2- Taraflar arasındaki bir diğer uyuşmazlık sosyal yardım ve ücret alacakları bakımından talebin aşılmış olup olmadığı ve bu alacaklar bakımından mükerrer hesap yapılıp yapılmadığı noktasındadır.

Somut uyuşmazlıkta; davacı 24.02.2019 tarihinde açtığı bir dava ile o tarihe kadar olan sosyal yardım ve ücret alacağı taleplerinde bulunmuş olup verilen karar, Yargıtay (Kapatılan) 7. Hukuk Dairesi’nin 10.02.2015 tarih 2014/21424 esas ve 2015/1158 karar sayılı ilamı ile hesaplamaların 24.2.2009 yerine 15.03.2009 tarihine kadar yapılmış olması gerekçesiyle bozulmuştur.
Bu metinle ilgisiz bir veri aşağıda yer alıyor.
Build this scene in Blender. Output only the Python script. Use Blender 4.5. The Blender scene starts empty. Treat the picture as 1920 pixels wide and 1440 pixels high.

Davalı iş bu dosyada ilgili dosyadaki hatanın düzeltilmediğini bu sebeple ilk dosyada 15.03.2009 tarihine kadar hesaplama yapılmış olduğundan iş bu dosyada da 15.3.2009 tarihinden itibaren yapılan hesaplamanın mükerrer olduğunu savunmaktadır. Şu halde; davacının açmış olduğu sözü edilen ilk dosyanın onaylı örneği temin edilerek dosya arasına alınmalı ve kesinleşen hükme esas kabul edilen bilirkişi raporu incelenerek hesaplamanın hangi tarihe kadar yapıldığı belirlenerek sonucuna göre iş bu davada mükerrer olmayacak şekilde bir hesap yapılmalıdır.

Öte yandan;6100 sayılı Hukuk Muhakemeleri Kanunu’nun, taleple bağlılık ilkesini düzenleyen 26. maddesine göre, “Hâkim, tarafların talep sonuçlarıyla bağlıdır; ondan fazlasına veya başka bir şeye karar veremez. Duruma göre, talep sonucundan daha azına karar verebilir.” Buna göre davada sadece 300,00 TL sosyal yardım, 100,00 TL ücret alacağı talep edilmiş olduğu gözetilmeden bu miktarları aşan tutarda sosyal yardım ve ücret alacağı hüküm altına alınması talep aşımı mahiyetinde olup taleple bağlılık ilkesi gözetilerek karar verilmesi için de kararın bozulması gerekmiştir.

3- Hükmün bozulması sebebiyle yeniden hesaplanması gerekeceğinden vekalet ücretine yönelik temyiz itirazının bu aşamada değerlendirilmesine gerek bulunmamıştır.

SONUÇ:

Temyiz olunan kararın, yukarıda yazılı sebeplerden dolayı BOZULMASINA, peşin alınan temyiz harcının istek halinde ilgilisine iadesine, 01.11.2021 tarihinde oybirliğiyle karar verildi.